In the squatters village of Sinar Harapan, residents chopped down trees
on a route traveled by a herd of 13 elephants. On the evening of Nov.
28, the elephants appeared at the edge of the jungle and began eating
the farmers' coffee bushes. Waving torches and banging on wooden drums,
the villagers drove them back.
The next day, most villagers fled, but one stayed behind: Mistad, a
50-year-old farmer who had helped cut down the trees. At midday, the
elephants entered the village and crushed him. "One man dead, trampled
by the elephants because he farmed in the protected forest," Sitorus
said. "If the elephants' habitat is shrinking, the elephants will come
out of the forest. That is the law of the jungle."

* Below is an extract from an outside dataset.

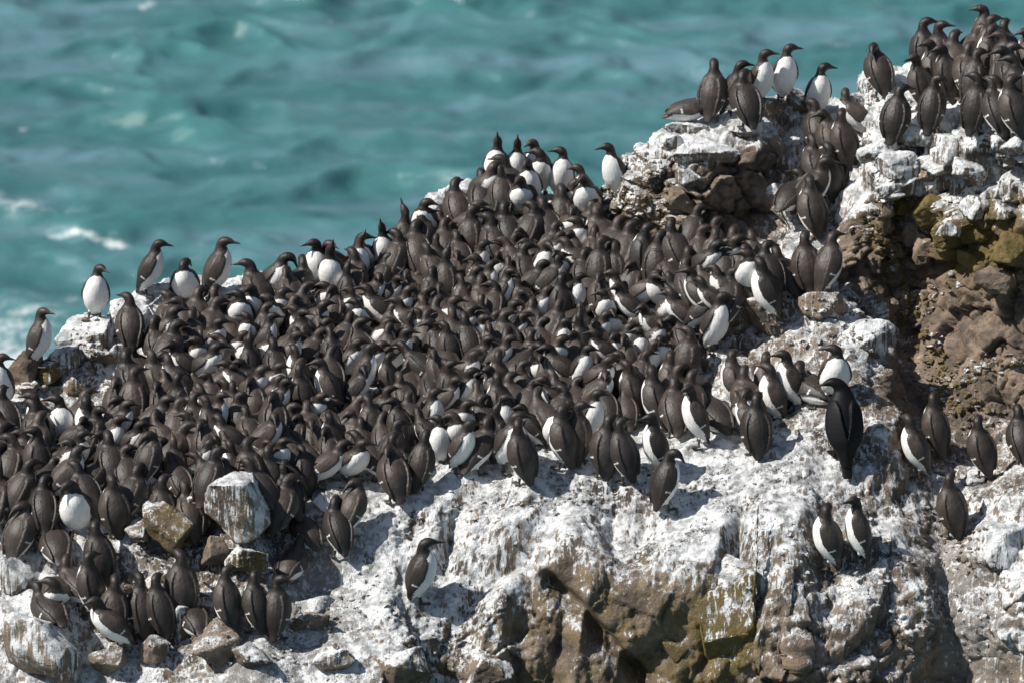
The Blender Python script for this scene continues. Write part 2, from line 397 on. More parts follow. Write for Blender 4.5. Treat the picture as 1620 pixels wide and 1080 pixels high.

Last year, the number of elephant attacks on humans skyrocketed.
According to forestry authorities, 16 attacks were reported from 1998
through 2002. In the first five months of 2003, there were 48, at least
three of them fatal to the humans.
Apart from animal attacks, officials say illegal logging contributed to
floods and landslides that killed more than 140 people in 2003. Makarim
predicted that the number will jump this year as the illicit harvest
continues.
The Indonesian Forestry Department has reported that 5 million to 9
million acres of rain forest were lost each year from 1997 to 2000.
Since then, the destruction has clearly soared, but the department's
monitoring is so lax that it has no estimate of how much forest is being
destroyed. The Indonesian Forum for the Environment estimates that trees
are being cut at more than 10 times the sustainable-harvest rate.
Indonesia has some of the world's largest tropical rain forests and
ranks with Brazil as home to a great diversity of animal and plant
species. But the nation is also renowned for corruption, and timber is
one of its most corrupt industries.
Indonesia is wealthy in timber, oil, and minerals but suffered for three
decades under Suharto, who enriched his family and friends but did
little to develop the country or its people. Since the Asian economic
collapse of 1997, Indonesia has struggled to recover.
By the official count, nearly 40 million people are unemployed among a
total population of more than 225 million. Some citizens long for a
return to the stability of dictatorship, and others advocate a
government based on conservative Islam. But many observers believe that
for now, graft is what makes the country run.
Much of the illegal logging is carried out by large concerns in cahoots
with officials in government and the military.
Officials accept cash to issue permits or to look the other way as
log-laden trucks rumble down the highways. Despite a ban on the export
of raw logs from Indonesia, dozens of ships with timber cargo sail daily
to Malaysia, Singapore, and other Southeast Asian countries with no
questions asked. By some estimates, Indonesia is losing $1 billion a
year in tax revenue from the trade.
"Illegal logging is not just a few people with a few chain saws,"
said
Mike Griffiths, who helps manage the Leuser conservation area in
northern Sumatra. "It is backed by people with money and power."
Some of Sumatra's heaviest logging is in the central province of Riau,
where huge swaths of forest have been cleared for palm oil plantations.
For centuries, people and tigers lived in the area with few conflicts.
But as logging accelerated in 1999, tigers began coming into villages
looking for food.
Since 2001, tigers have killed at least six people near the coastal town
of Dumai and possibly as many as 30, authorities say. Many of the
victims were illegal loggers whose deaths were not officially reported.
"It seems that tigers attack humans to eat them," said Jusman, head
of
the Dumai forest police. "Most of the tigers we catch are thin. I think
it's because they cannot find their usual food."